En principio, toda la primera mitad de Ricky, unos buenos 45 minutos, se desarrolla en un estilo de realismo crudo y despojado que nadie habría asociado antes con el director. El ambiente es fabril, la luz es invernal, los protagonistas son gente de trabajo, una pareja que se gana la vida no sin dificultades. Ella (la estupenda Alexandra Lamy) tiene una hija de su matrimonio anterior y él (Sergi López) se hace un lugar en esa casa, que sin embargo se la siente gris, oscura. Hasta que nace Ricky, un bebé fuerte y hermoso, pero con una extraña malformación en la espalda: le crecen alas. “Parece un pájaro”, dice entusiasmada la madre. Su hija, más realista, comenta: “Más bien un pollo”.
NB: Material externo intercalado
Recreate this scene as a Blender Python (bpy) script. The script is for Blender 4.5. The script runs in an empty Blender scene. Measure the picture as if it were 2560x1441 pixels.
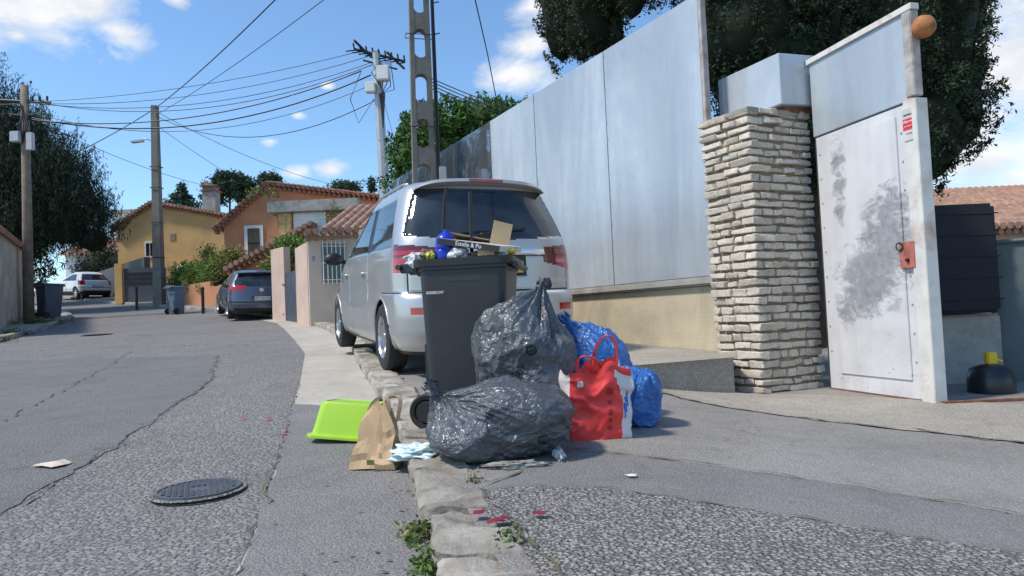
import bpy, bmesh, math, random
import numpy as np
from mathutils import Vector, Matrix, noise, Euler
from mathutils.bvhtree import BVHTree
R=math.radians
random.seed(7)
scn=bpy.context.scene
# ------------------------------------------------------------------ terrain
KY=[-50,3,8,14,20,29,37,50,80,400]; KZ=[0,0,.26,.59,.95,1.76,2.5,3.8,6,8]
def S(t):
    t=np.clip(t,0,1); return t*t*(3-2*t)
def H(x,y):
    z=np.interp(y,KY,KZ)
    return z+(-.07-z)*S((np.asarray(x)-.3)/1.9)*(1-S((np.asarray(y)-7.5)/5))
def h(x,y): return float(H(x,y))
# ------------------------------------------------------------------ node helpers
def newmat(name):
    m=bpy.data.materials.new(name); m.use_nodes=True
    nt=m.node_tree; b=nt.nodes["Principled BSDF"]; return m,nt,b
def N(nt,t,**k):
    n=nt.nodes.new(t)
    for a,v in k.items(): setattr(n,a,v)
    return n
def tc(nt,scale=(1,1,1),rot=(0,0,0)):
    t=N(nt,"ShaderNodeTexCoord"); mp=N(nt,"ShaderNodeMapping"); mp.inputs["Scale"].default_value=scale; mp.inputs["Rotation"].default_value=rot
    nt.links.new(t.outputs["Object"],mp.inputs[0]); return mp.outputs[0]
def noi(nt,v,scale,detail=4,rough=.55,dist=0):
    n=N(nt,"ShaderNodeTexNoise"); n.inputs["Scale"].default_value=scale; n.inputs["Detail"].default_value=detail; n.inputs["Roughness"].default_value=rough; n.inputs["Distortion"].default_value=dist
    nt.links.new(v,n.inputs["Vector"]); return n.outputs["Fac"]
def mr(nt,v,a,b,c=0,d=1):
    n=N(nt,"ShaderNodeMapRange"); n.inputs[1].default_value=a;n.inputs[2].default_value=b;n.inputs[3].default_value=c;n.inputs[4].default_value=d
    nt.links.new(v,n.inputs[0]); return n.outputs[0]
def mix(nt,f,a,b,mode='MIX'):
    n=N(nt,"ShaderNodeMix",data_type='RGBA',blend_type=mode)
    for s,v in ((0,f),(6,a),(7,b)):
        if isinstance(v,(int,float)): n.inputs[s].default_value=v
        elif isinstance(v,tuple): n.inputs[s].default_value=(v[0],v[1],v[2],1)
        else: nt.links.new(v,n.inputs[s])
    return n.outputs[2]
def mth(nt,op,a,b=0.0):
    n=N(nt,"ShaderNodeMath",operation=op)
    for i,v in enumerate((a,b)):
        if isinstance(v,(int,float)): n.inputs[i].default_value=v
        else: nt.links.new(v,n.inputs[i])
    return n.outputs[0]
def bump(nt,b,hh,strength,dist=.01):
    n=N(nt,"ShaderNodeBump"); n.inputs["Strength"].default_value=strength; n.inputs["Distance"].default_value=dist
    nt.links.new(hh,n.inputs["Height"]); nt.links.new(n.outputs[0],b.inputs["Normal"])
def sc(c,k): return tuple(min(1,x*k) for x in c)
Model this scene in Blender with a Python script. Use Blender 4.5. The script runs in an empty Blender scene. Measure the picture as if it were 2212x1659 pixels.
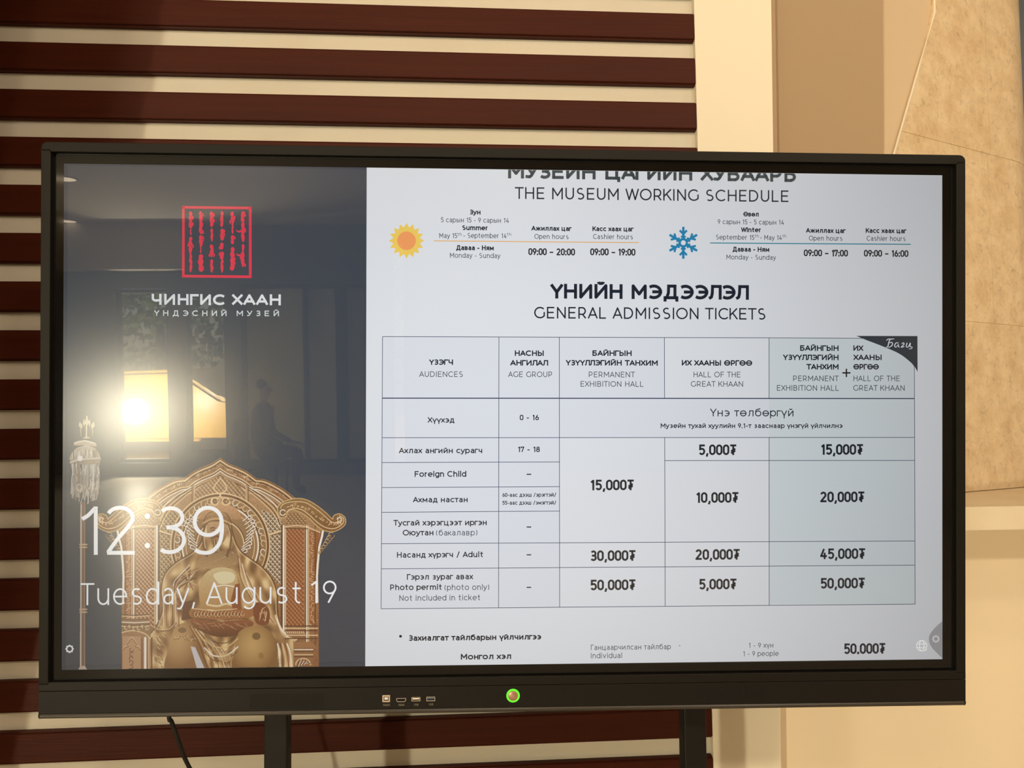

Pocos cines hay más refractarios al género fantástico que el francés, y Ozon parece decidido a revertir él solo esa tendencia. Hay excepciones, sin embargo, y pareciera que son a las que Ozon quiere acercarse: el costado ambiguo, misterioso da la impresión de conectarse con la famosa escena de las máscaras plumíferas de Judex (1963), de Georges Franju; y el ambiente feérico que reina hacia el final recuerda las fábulas de Jacques Demy, particularmente (1970). ¿Qué quiso decir Ozon? No se sabe muy bien, pero por lo menos tuvo el mérito de dejar a toda la Berlinale preguntando.